Possible Modifications:
This lesson is structured such that each step teaches a new element to programming in StarLogoTNG. It is geared toward helping students understand the process of model building and giving confidence in their abilities to build such models.
However, if time is limited, you may choose to pre-program certain elements and focus on others. Procedures that you pre-program may be saved on the “Everyone” page. If time is really limited, while not recommended, you may still choose to forego the programming altogether and just use the model in the solutions project to observe predator-prey interactions.
Suggested Lesson Guide:
Part 1: Discussion
1 Review concepts from Lesson 1.
a) Assign driver/navigator pairs, get the students on the computers, and open the file.
b) Run the model with only the carrots. Is this behavior the same as last time? We have taken out all the factors except for crowding. Is this a reasonable simplification?
c) Return to the list from Lesson 1 on what makes up an ecosystem. Note that we are now going to address primary consumers.
d) Ask students to hypothesize how the growths of both populations will change over time when rabbits are added to the system.
2 How do we model a rabbit? What actions do rabbits perform on a regular basis?
a) Brainstorm a list on the board.
b) Note the ones that we will include in our model: aging, losing energy (metabolizing), eating carrots, moving, reproducing, dying.
Part 2: Activity
1 Begin guided programming worksheet activity.
a) Introduce each section of the worksheet with a discussion of how to the students would program this feature. Though the students may come up with suggestions that are either incompatible or too difficult to implement in the program, it is still good to get them into the mindset of being a programmer.

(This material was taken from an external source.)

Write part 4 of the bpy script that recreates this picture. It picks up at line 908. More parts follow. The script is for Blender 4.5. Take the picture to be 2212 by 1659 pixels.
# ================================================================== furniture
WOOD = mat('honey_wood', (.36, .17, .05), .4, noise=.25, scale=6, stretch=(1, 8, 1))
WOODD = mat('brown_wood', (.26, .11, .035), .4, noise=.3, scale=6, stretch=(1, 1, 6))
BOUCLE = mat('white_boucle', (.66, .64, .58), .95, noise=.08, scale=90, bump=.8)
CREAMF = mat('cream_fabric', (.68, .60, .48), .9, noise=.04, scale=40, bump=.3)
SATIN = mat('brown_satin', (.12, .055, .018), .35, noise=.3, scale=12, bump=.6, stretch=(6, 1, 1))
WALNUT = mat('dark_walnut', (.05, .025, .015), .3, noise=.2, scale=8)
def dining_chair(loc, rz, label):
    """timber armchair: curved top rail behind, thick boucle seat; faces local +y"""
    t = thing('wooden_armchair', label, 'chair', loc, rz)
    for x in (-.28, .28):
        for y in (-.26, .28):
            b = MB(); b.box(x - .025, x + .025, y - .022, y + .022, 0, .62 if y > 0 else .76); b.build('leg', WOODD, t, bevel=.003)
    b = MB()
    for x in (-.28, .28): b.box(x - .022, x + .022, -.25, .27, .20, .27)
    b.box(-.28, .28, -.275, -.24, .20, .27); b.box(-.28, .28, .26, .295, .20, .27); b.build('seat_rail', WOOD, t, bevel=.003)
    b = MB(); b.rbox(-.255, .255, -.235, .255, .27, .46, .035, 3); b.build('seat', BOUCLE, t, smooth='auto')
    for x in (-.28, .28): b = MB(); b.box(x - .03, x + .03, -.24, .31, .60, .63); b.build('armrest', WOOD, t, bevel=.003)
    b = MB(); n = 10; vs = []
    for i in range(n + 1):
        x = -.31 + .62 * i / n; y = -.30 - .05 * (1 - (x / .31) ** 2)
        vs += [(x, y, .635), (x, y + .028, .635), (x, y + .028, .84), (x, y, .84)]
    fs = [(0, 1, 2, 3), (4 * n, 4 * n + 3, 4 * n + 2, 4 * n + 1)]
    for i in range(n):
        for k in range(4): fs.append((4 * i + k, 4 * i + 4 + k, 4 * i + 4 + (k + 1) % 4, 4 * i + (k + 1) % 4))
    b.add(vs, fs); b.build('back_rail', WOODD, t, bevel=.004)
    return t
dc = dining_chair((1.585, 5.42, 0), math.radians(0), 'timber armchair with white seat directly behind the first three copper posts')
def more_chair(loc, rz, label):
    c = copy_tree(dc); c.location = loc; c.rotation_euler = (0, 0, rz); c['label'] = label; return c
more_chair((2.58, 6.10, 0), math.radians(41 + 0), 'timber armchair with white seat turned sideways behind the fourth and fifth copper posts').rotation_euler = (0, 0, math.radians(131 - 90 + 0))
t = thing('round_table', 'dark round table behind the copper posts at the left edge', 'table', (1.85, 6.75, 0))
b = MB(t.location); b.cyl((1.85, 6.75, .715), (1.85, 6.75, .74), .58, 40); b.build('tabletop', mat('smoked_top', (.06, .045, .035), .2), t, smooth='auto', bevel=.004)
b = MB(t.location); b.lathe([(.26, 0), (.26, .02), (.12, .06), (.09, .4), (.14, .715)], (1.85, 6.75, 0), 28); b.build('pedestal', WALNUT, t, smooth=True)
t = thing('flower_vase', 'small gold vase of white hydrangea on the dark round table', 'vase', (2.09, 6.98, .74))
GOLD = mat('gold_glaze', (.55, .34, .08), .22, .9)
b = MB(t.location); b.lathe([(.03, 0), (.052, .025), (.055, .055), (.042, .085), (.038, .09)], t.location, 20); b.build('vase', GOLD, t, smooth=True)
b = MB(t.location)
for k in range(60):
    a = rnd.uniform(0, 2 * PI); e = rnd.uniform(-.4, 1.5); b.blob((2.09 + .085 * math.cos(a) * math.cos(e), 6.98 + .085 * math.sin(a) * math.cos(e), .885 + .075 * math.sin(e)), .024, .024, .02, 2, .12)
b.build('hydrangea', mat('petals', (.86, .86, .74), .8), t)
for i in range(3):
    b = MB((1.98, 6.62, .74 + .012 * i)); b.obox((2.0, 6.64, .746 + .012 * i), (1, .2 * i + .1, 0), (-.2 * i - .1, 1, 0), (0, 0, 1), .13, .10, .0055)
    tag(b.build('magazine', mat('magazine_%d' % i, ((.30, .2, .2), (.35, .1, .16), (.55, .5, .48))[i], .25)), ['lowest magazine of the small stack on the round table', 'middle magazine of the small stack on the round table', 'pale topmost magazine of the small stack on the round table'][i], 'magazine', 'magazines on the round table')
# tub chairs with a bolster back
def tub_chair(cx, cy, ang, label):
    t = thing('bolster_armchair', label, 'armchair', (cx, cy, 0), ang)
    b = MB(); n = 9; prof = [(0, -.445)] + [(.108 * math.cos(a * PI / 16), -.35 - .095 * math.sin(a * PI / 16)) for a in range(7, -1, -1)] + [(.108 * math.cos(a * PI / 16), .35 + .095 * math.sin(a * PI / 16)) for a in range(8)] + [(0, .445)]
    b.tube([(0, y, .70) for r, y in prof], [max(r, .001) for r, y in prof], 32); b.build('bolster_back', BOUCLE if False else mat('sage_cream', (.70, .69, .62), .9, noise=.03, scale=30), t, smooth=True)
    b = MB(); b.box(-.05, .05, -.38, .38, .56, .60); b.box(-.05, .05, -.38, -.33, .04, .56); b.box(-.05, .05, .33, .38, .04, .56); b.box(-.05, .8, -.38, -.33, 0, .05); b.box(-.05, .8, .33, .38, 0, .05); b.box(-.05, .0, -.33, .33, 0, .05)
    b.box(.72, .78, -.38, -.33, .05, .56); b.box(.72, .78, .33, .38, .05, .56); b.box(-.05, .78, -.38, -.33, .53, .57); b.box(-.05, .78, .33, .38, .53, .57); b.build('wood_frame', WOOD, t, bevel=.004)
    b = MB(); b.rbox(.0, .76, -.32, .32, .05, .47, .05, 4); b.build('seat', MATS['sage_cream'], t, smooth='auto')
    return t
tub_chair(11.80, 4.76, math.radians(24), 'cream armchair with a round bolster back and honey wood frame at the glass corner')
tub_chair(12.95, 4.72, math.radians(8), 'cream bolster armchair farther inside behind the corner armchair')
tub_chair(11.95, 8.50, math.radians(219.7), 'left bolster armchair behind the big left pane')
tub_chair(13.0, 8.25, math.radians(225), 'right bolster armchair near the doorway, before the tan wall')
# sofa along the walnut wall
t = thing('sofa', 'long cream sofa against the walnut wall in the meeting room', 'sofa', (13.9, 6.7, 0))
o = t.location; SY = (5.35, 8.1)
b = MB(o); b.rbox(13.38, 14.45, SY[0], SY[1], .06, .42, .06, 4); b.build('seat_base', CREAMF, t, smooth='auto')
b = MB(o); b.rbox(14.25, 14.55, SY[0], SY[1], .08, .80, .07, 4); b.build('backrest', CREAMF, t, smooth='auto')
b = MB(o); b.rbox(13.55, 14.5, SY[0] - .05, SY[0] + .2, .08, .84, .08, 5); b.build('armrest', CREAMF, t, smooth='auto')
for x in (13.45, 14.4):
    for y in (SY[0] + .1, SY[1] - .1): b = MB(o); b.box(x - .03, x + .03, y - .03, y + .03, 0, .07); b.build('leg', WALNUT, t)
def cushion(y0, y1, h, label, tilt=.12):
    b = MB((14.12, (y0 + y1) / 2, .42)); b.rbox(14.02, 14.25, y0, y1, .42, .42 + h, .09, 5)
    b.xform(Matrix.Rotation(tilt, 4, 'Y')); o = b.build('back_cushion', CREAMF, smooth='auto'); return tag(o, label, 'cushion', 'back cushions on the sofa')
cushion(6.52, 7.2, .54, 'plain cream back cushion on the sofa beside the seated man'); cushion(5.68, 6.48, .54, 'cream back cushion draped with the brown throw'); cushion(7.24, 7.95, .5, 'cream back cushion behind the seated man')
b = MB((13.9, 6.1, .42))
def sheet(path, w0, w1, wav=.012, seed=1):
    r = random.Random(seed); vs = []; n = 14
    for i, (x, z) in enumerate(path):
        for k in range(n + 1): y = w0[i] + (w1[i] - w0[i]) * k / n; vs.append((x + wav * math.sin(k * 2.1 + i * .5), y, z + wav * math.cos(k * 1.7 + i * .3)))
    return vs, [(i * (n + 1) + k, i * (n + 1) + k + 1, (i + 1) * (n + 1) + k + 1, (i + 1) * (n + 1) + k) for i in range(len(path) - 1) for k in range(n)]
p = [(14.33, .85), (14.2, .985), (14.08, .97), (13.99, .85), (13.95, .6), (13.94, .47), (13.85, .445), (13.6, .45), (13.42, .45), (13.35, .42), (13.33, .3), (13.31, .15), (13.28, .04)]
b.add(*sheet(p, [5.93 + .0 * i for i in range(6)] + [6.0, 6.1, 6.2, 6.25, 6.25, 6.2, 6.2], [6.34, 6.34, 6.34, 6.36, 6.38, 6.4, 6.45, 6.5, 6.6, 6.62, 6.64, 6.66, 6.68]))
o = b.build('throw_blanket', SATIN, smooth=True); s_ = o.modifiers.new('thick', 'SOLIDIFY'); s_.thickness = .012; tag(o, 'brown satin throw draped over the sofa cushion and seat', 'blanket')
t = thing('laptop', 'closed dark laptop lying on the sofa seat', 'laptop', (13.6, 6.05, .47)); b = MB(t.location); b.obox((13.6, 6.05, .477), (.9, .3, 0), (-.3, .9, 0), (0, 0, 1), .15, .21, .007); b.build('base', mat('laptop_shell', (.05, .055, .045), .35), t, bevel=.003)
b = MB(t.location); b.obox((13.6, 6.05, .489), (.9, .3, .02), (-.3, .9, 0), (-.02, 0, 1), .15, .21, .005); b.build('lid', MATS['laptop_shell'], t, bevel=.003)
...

b) Perform each of the steps on the projector and discuss the changes as a class before asking students to implement individually. This keeps the class at a somewhat even pace and covers the nuances that students may miss.
c) If you feel students have a firm grasp on how to proceed, you may wish to let them continue with the worksheet on their own. However, it is recommended that this not be done until after the lesson on variables, which are historically difficult for students to understand. The explanation in the worksheet for variables makes an attempt to deliver a more intuitive understanding, but other analogies may work even better.
d) Constant feedback from the program after adding blocks as a group will provide ample opportunity to discuss programming concepts and debugging solutions. As an example, click “setup” immediately after creating a new breed and ask students where the new characters are. Some may notice that they don’t exist because they haven’t created them yet! This type of critical thinking and debugging logic will help students understand their own code as they progress.
2 Once the rabbits are complete, ask the students to observe the graph.
a) Was this the behavior between carrots and rabbit that was predicted?
b) Are the population cycles in sync? Why not?
3 If some students finish before others, challenge them to program something new into their model. This does not have to be anything too realistic, such as making their rabbits speak, but can help foster a sense of ownership and a higher level of comfort with the software.
Part 3: Debrief
1 Ask students what they learned from the activity (answers can be about the process of modeling, programming, StarLogo, ecosystems, etc.).
2 Discuss the model.
a) Which other rabbit actions that we brainstormed could be easily added to this model? How would you implement them in code?
b) What would happen if we added other elements into the model?